現在はTNC無しでも運用できるSoftware TNCも登場しており、現在もアマチュア衛星のテレメトリーデータ伝送やAPRS(アマチュア無線を用いた位置情報送信システム)などにも活用されています。
附属装置
(ソフトウエア)
諸元
【300/1200bps】
〇方式:AFSK方式
〇通信速度:300/1200bps
〇副搬送波周波数:1700Hz
〇最大周波数変移:±100/±500Hz
〇符号の構成:AX.25プロトコル準拠 ASCII/JIS
〇装置出力の最高周波数:3kHz以下
〇電波型式:F1D/F2D(FM)
【9600bps】
〇方式:GMSK(FSK)方式(ガウスフィルターにより帯域制限(BT=0.5)されたGMSKベースバンド信号による直接周波数変調)
〇通信速度:9600bps
〇最大周波数変移:±2400Hz以下
〇符号の構成:AX.25プロトコル準拠 ASCII/JIS
〇電波型式:F1D(FM)
名称
MFSK(MultiFSK)
主な特徴
MFSKは、HF帯でのキーボードチャットに便利な通信モードです。ロングパスおよび北極回りのDXパスで良好に活用できるようにチューンされています。フルタイムの前方誤り訂正(FEC)を備えた半二重の非ARQ連続位相MFSK同期モードです。

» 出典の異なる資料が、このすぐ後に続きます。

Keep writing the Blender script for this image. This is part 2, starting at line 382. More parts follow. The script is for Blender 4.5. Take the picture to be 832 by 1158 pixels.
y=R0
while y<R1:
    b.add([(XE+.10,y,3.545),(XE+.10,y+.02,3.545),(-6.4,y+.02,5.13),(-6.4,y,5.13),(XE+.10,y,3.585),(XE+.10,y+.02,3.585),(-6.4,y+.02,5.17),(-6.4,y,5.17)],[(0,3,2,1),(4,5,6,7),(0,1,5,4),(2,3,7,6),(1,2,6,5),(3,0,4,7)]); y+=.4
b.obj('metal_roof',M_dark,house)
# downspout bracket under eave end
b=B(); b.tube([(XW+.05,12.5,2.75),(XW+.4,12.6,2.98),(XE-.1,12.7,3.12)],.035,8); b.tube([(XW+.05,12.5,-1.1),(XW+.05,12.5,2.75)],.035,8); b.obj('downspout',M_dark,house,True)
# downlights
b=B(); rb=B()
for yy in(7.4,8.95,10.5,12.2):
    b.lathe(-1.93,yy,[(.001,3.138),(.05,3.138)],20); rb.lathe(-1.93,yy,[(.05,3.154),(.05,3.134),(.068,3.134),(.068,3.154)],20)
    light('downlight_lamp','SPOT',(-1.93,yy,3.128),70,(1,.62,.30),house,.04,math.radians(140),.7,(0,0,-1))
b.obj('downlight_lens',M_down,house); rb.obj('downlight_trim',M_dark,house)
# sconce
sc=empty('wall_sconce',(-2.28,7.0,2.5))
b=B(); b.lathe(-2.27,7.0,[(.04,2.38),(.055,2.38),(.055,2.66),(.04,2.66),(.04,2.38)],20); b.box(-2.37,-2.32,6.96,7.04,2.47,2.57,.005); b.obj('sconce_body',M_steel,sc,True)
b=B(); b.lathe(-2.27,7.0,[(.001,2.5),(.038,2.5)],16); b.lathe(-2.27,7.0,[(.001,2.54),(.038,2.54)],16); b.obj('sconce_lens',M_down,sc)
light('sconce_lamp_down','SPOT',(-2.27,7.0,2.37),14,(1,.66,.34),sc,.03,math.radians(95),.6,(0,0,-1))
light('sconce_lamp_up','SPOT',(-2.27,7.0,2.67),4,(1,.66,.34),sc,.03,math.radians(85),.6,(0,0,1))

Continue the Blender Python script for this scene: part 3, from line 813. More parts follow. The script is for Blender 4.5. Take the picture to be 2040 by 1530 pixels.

操作はほどよい速度でのタイピングに対応でき、キーボードチャットが楽しめるのが特徴です。
附属装置
(ソフトウエア)
諸元
〇方式:Multiple FSK
〇通信速度:15.625〜31.25bps
〇周波数偏移幅:最大キャリア数 16、キャリア間隔 ±15.625Hz
〇副搬送波周波数:500〜2,210Hz
〇符号構成:MFSK-VARICODE
〇電波型式:F1B、F2B
名称
FreeDV
主な特徴
FreeDVはHF帯で使用できるデジタル音声通信モードの一つです。特許フリーな音声符号化方式を採用し、世界のアマチュア無線家が協力して開発しており、現在も新しいモードの追加など開発者たちによって改良が続けられています。

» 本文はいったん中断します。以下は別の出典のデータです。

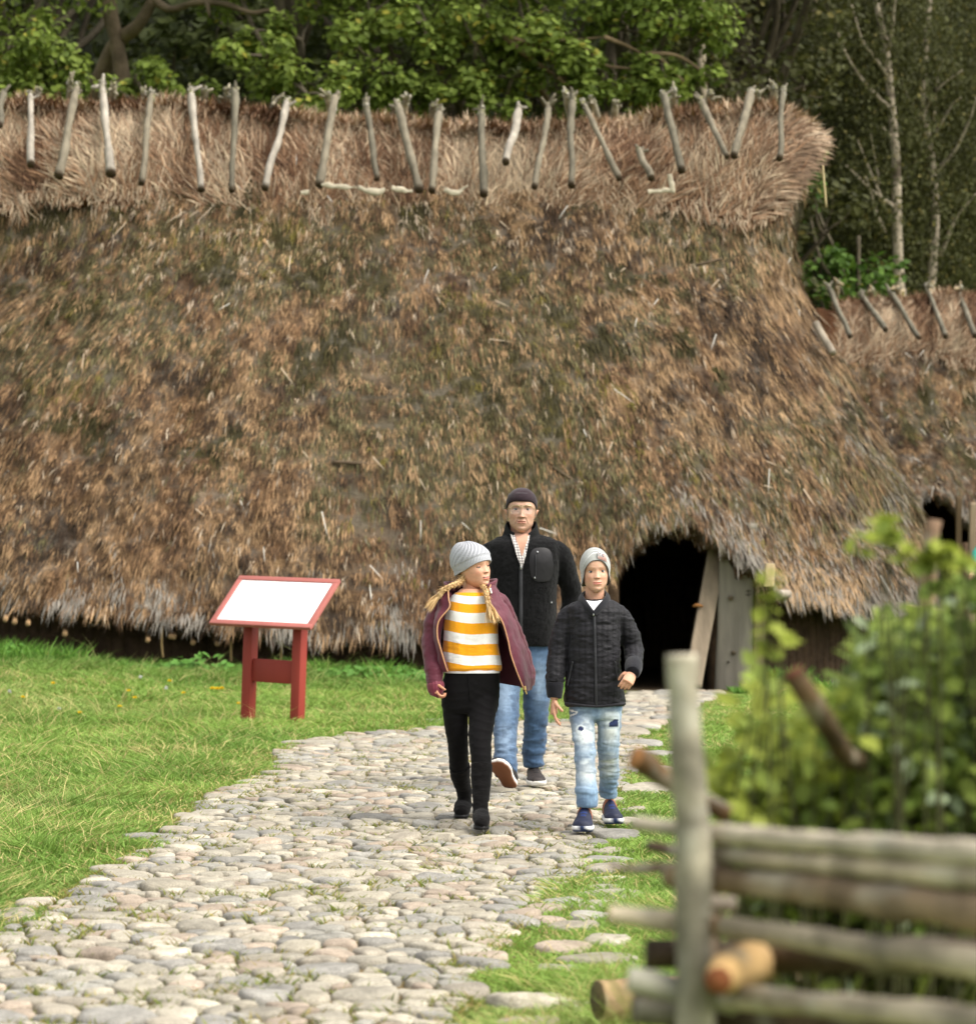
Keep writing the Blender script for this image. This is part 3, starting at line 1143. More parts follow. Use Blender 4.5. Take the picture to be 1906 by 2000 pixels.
S1 = [(8, 185, 0, 245), (60, 188, 61, 322), (152, 172, 116, 345), (200, 170, 217, 340), (297, 185, 277, 358), (373, 178, 394, 371), (460, 180, 453, 373),
      (561, 200, 518, 368), (655, 193, 624, 363), (714, 200, 737, 350), (777, 208, 819, 373), (858, 218, 843, 373), (940, 216, 945, 381), (1013, 216, 988, 317),
      (1072, 208, 1044, 366), (1118, 193, 1115, 363), (1138, 203, 1210, 350), (1248, 292, 1272, 348), (1296, 188, 1331, 333), (1367, 198, 1420, 307), (1466, 183, 1433, 305), (1530, 178, 1522, 310)]
pale_ids = {1, 3, 5, 7, 13}
for k, (a, b, c, d_) in enumerate(S1):
    tone = srgb(156, 148, 136) if k in pale_ids else (srgb(122, 114, 98) if k % 3 else srgb(104, 98, 84))
    t_, b_ = W(a, b - 4, 30.78), W(c, d_, 29.93)
    if k == 17:
        t_ = W(a, b, 30.3)
    stake(t_, b_, .043 * rng.uniform(.75, 1.2), .054 * rng.uniform(.8, 1.15), hut, 200 + k, tone)
S1b = [(76, 183), (137, 168), (223, 170), (282, 188), (399, 180), (443, 184), (538, 203), (640, 192), (795, 196), (846, 214), (1105, 190), (1156, 201), (1202, 208), (1315, 184), (1386, 190), (1478, 190), (1512, 180)]
for k, (a, b) in enumerate(S1b):
    stake(W(a, b - 6, 30.95), W(a + rng.uniform(-50, 50), 345, 32.0), .045, .05, hut, 300 + k, srgb(150, 142, 122))

for pts in (((588, 376), (604, 375)), ((628, 360), (660, 364), (700, 366)), ((700, 366), (735, 375), (752, 368)), ((765, 366), (790, 372), (806, 373)), ((868, 370), (890, 377), (914, 362)), ((1265, 375), (1292, 372), (1318, 374)), ((1308, 340), (1312, 372))):
    bark_strip('bark_strip', pts, 29.85, .05, hut)

# door timbers
def timber(name, pts, r, parent, tone, n=12, flat=1.0, ref=(0, 0, 1), seed=1, kind=None, rough=.12, m=None):
    v, f = tube(pts, r, n, m=m or 24, rough=rough, seed=seed, flat=flat, ref=ref)
    C = np.tile(tone, (len(v), 1)) * (.72 + .5 * fbm(v * np.array([14, 14, 2.2]), seed, 4))[:, None]
    return mk(name, v, f, m_wood, parent, C)


def slab(name, c, s, R, parent, tone, seed, bev=.02):
    """a hewn plank: densely cut box with worn faces"""
    nx_, ny_, nz_ = 9, 5, 40
    R0 = []
    for z in np.linspace(-.5, .5, nz_):
        th2 = np.linspace(0, 2 * math.pi, 32, endpoint=False)
        e = 2 / 7.0
        R0.append(np.stack([np.sign(np.cos(th2)) * np.abs(np.cos(th2)) ** e * s[0] / 2, np.sign(np.sin(th2)) * np.abs(np.sin(th2)) ** e * s[1] / 2, np.full(32, z * s[2])], -1))
    v, f = rings(np.array(R0), True)
    nn = unit(v * np.array([1 / s[0], 1 / s[1], 0]))
    v = v + nn * ((fbm(v * np.array([6, 6, 1.5]), seed, 3) - .5) * .07 * s[0])[:, None]
    C = np.tile(tone, (len(v), 1)) * (.7 + .55 * fbm(v * np.array([16, 16, 1.6]), seed + 2, 4))[:, None]
    v = v @ np.array(R).T + np.array(c)
    o = mk(name, v, f, m_wood, parent, C)
    return o


post_tone = srgb(128, 122, 110)
DP = 27.74
a, b = W(1432, 1030, DP), W(1444, 1345, DP)
post = slab('door_post', (a + b) / 2 + np.array([0, .05, 0]), (.40, .18, np.linalg.norm(b - a) + .1), rotm('Y', 2.2) @ rotm('Z', -8), hut, post_tone, 61)
slab('side_plank', W(1484, 1190, 27.8) + np.array([0, .02, 0]), (.13, .1, 1.6), rotm('Y', 1.5), hut, srgb(150, 132, 106), 63)
slab('door_post', W(1158, 1200, 27.5), (.3, .16, 1.5), rotm('Y', -3), hut, srgb(120, 108, 92), 65)
timber('lintel', [W(1225, 1024, 27.8), W(1320, 1012, 27.78), W(1425, 1028, 27.8)], .07, hut, srgb(122, 86, 50), seed=67)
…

FreeDVをインストールしたパソコンをSSBモードの無線機に接続すれば、SSBの半分程度の帯域幅の狭帯域で、ノイズの無い高品位なデジタル音声通信ができます。
附属装置
(ソフトウエア)
諸元
〇方式:FDMDV2/COHPSK
〇副搬送波変調方式:17QPSK
〇副搬送波数:17(QPSK)
〇データレート:1,900bit/s(Voice Coding 1,875bit/s、text 25bit/s、frame sync 50bit/s)
〇占有帯域幅:1,125Hz
〇コーデック:CODEC2
〇電波型式:G1E、1K13G7W、F1E、F7W
※(注記)上記の諸元はFreeDV700Dの場合です。